What is required:
Return the material word for word. Do not include the pictures.

----

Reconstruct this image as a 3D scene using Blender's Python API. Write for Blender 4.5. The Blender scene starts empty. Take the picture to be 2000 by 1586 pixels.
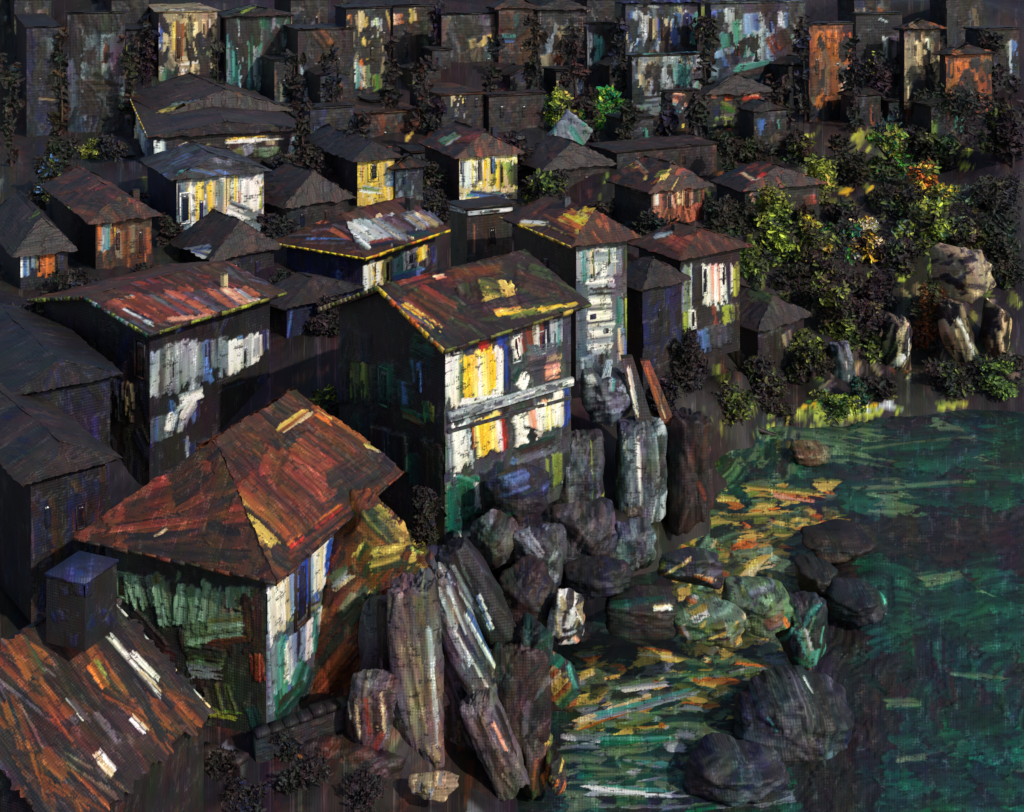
import bpy, math, random
import numpy as np
from mathutils import Vector
# ------------------------------------------------------------ camera, sky, sun
F = 2414.0; CZ = 26.0; HZ = -100.0          # focal length in photo pixels, eye height (m), horizon row
sc = bpy.context.scene
cam = bpy.data.cameras.new("camera"); cam_o = bpy.data.objects.new("camera", cam)
sc.collection.objects.link(cam_o); sc.camera = cam_o
cam_o.location = (0, 0, CZ); cam_o.rotation_euler = (math.radians(90), 0, 0)
cam.sensor_fit = 'HORIZONTAL'; cam.sensor_width = 36; cam.lens = 36 * F / 2000
cam.shift_y = -(793 - HZ) / 2000; cam.clip_start = 1; cam.clip_end = 3000
world = bpy.data.worlds.new("World"); sc.world = world; world.use_nodes = True
wn = world.node_tree; bg = wn.nodes['Background']
SUN = Vector((0.66, -0.62, 0.62)).normalized()
elev = math.asin(SUN.z); azim = math.atan2(SUN.x, SUN.y)
sky = wn.nodes.new('ShaderNodeTexSky'); sky.sky_type = 'NISHITA'; sky.sun_disc = False
sky.sun_elevation = elev; sky.sun_rotation = azim
wn.links.new(sky.outputs[0], bg.inputs[0]); bg.inputs[1].default_value = 0.13
sl = bpy.data.lights.new("sun", 'SUN'); sl.energy = 2.9; sl.angle = math.radians(1.0); sl.color = (1, 0.94, 0.84)
so = bpy.data.objects.new("sun", sl); sc.collection.objects.link(so)
so.rotation_euler = SUN.to_track_quat('Z', 'Y').to_euler()
sc.view_settings.view_transform = 'Standard'; sc.view_settings.look = 'None'
sc.view_settings.exposure = 0.0; sc.view_settings.gamma = 1
# ------------------------------------------------------------ numeric helpers
RNG = np.random.default_rng(7); random.seed(7)
TB = RNG.random((256, 256)).astype(np.float32)
def N2(x, y):
    xi = np.floor(x); yi = np.floor(y); fx = x - xi; fy = y - yi
    fx = fx * fx * (3 - 2 * fx); fy = fy * fy * (3 - 2 * fy)
    a = xi.astype(np.int64) & 255; b = yi.astype(np.int64) & 255; a1 = (a + 1) & 255; b1 = (b + 1) & 255
    return (TB[a, b] * (1 - fx) + TB[a1, b] * fx) * (1 - fy) + (TB[a, b1] * (1 - fx) + TB[a1, b1] * fx) * fy
def K(px, py, d): return np.array([(px - 1000) / F * d, d, CZ - (py - HZ) / F * d])
GAIN = 1.02
def lin(c):
    c = np.array(c, float) / 255
    return np.clip(np.where(c <= .04045, c / 12.92, ((c + .055) / 1.055) ** 2.4) ** 1.06 * GAIN + .006, 0.005, 0.86)
PAL = dict(
 W=(240,234,218), w=(200,198,188), v=(165,172,172), u=(120,128,132), t=(84,88,92), s=(58,60,64),
 Y=(246,190,40), y=(240,218,120), z=(200,170,80), C=(215,190,140), c=(150,132,100), b=(110,88,66),
 O=(198,104,34), o=(140,76,32), n=(106,55,26), m=(72,42,28), R=(176,44,26), r=(126,56,38), q=(180,98,66),
 p=(215,150,118), k=(50,36,31), d=(37,30,29), x=(29,25,27), j=(40,40,42), D=(26,24,30),
 B=(36,72,160), h=(76,104,150), i=(34,36,82), I=(28,28,54), l=(130,158,184),
 G=(14,104,76), g=(28,80,64), f=(22,56,50), e=(20,40,39), T=(74,142,128), a=(128,160,130), A=(92,116,84),
 L=(168,176,58), K=(122,132,52), J=(92,100,44), H=(58,64,38), E=(40,44,34), M=(60,130,40), P=(92,80,84), Q=(70,58,58), S=(116,98,88))
PL = {k: lin(v) for k, v in PAL.items()}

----

The reply:
Reconstruct this image as a 3D scene using Blender's Python API. Write for Blender 4.5. The Blender scene starts empty. Take the picture to be 2000 by 1586 pixels.
import bpy, math, random
import numpy as np
from mathutils import Vector
# ------------------------------------------------------------ camera, sky, sun
F = 2414.0; CZ = 26.0; HZ = -100.0          # focal length in photo pixels, eye height (m), horizon row
sc = bpy.context.scene
cam = bpy.data.cameras.new("camera"); cam_o = bpy.data.objects.new("camera", cam)
sc.collection.objects.link(cam_o); sc.camera = cam_o
cam_o.location = (0, 0, CZ); cam_o.rotation_euler = (math.radians(90), 0, 0)
cam.sensor_fit = 'HORIZONTAL'; cam.sensor_width = 36; cam.lens = 36 * F / 2000
cam.shift_y = -(793 - HZ) / 2000; cam.clip_start = 1; cam.clip_end = 3000
world = bpy.data.worlds.new("World"); sc.world = world; world.use_nodes = True
wn = world.node_tree; bg = wn.nodes['Background']
SUN = Vector((0.66, -0.62, 0.62)).normalized()
elev = math.asin(SUN.z); azim = math.atan2(SUN.x, SUN.y)
sky = wn.nodes.new('ShaderNodeTexSky'); sky.sky_type = 'NISHITA'; sky.sun_disc = False
sky.sun_elevation = elev; sky.sun_rotation = azim
wn.links.new(sky.outputs[0], bg.inputs[0]); bg.inputs[1].default_value = 0.13
sl = bpy.data.lights.new("sun", 'SUN'); sl.energy = 2.9; sl.angle = math.radians(1.0); sl.color = (1, 0.94, 0.84)
so = bpy.data.objects.new("sun", sl); sc.collection.objects.link(so)
so.rotation_euler = SUN.to_track_quat('Z', 'Y').to_euler()
sc.view_settings.view_transform = 'Standard'; sc.view_settings.look = 'None'
sc.view_settings.exposure = 0.0; sc.view_settings.gamma = 1
# ------------------------------------------------------------ numeric helpers
RNG = np.random.default_rng(7); random.seed(7)
TB = RNG.random((256, 256)).astype(np.float32)
def N2(x, y):
    xi = np.floor(x); yi = np.floor(y); fx = x - xi; fy = y - yi
    fx = fx * fx * (3 - 2 * fx); fy = fy * fy * (3 - 2 * fy)
    a = xi.astype(np.int64) & 255; b = yi.astype(np.int64) & 255; a1 = (a + 1) & 255; b1 = (b + 1) & 255
    return (TB[a, b] * (1 - fx) + TB[a1, b] * fx) * (1 - fy) + (TB[a, b1] * (1 - fx) + TB[a1, b1] * fx) * fy
def K(px, py, d): return np.array([(px - 1000) / F * d, d, CZ - (py - HZ) / F * d])
GAIN = 1.02
def lin(c):
    c = np.array(c, float) / 255
    return np.clip(np.where(c <= .04045, c / 12.92, ((c + .055) / 1.055) ** 2.4) ** 1.06 * GAIN + .006, 0.005, 0.86)
PAL = dict(
 W=(240,234,218), w=(200,198,188), v=(165,172,172), u=(120,128,132), t=(84,88,92), s=(58,60,64),
 Y=(246,190,40), y=(240,218,120), z=(200,170,80), C=(215,190,140), c=(150,132,100), b=(110,88,66),
 O=(198,104,34), o=(140,76,32), n=(106,55,26), m=(72,42,28), R=(176,44,26), r=(126,56,38), q=(180,98,66),
 p=(215,150,118), k=(50,36,31), d=(37,30,29), x=(29,25,27), j=(40,40,42), D=(26,24,30),
 B=(36,72,160), h=(76,104,150), i=(34,36,82), I=(28,28,54), l=(130,158,184),
 G=(14,104,76), g=(28,80,64), f=(22,56,50), e=(20,40,39), T=(74,142,128), a=(128,160,130), A=(92,116,84),
 L=(168,176,58), K=(122,132,52), J=(92,100,44), H=(58,64,38), E=(40,44,34), M=(60,130,40), P=(92,80,84), Q=(70,58,58), S=(116,98,88))
PL = {k: lin(v) for k, v in PAL.items()}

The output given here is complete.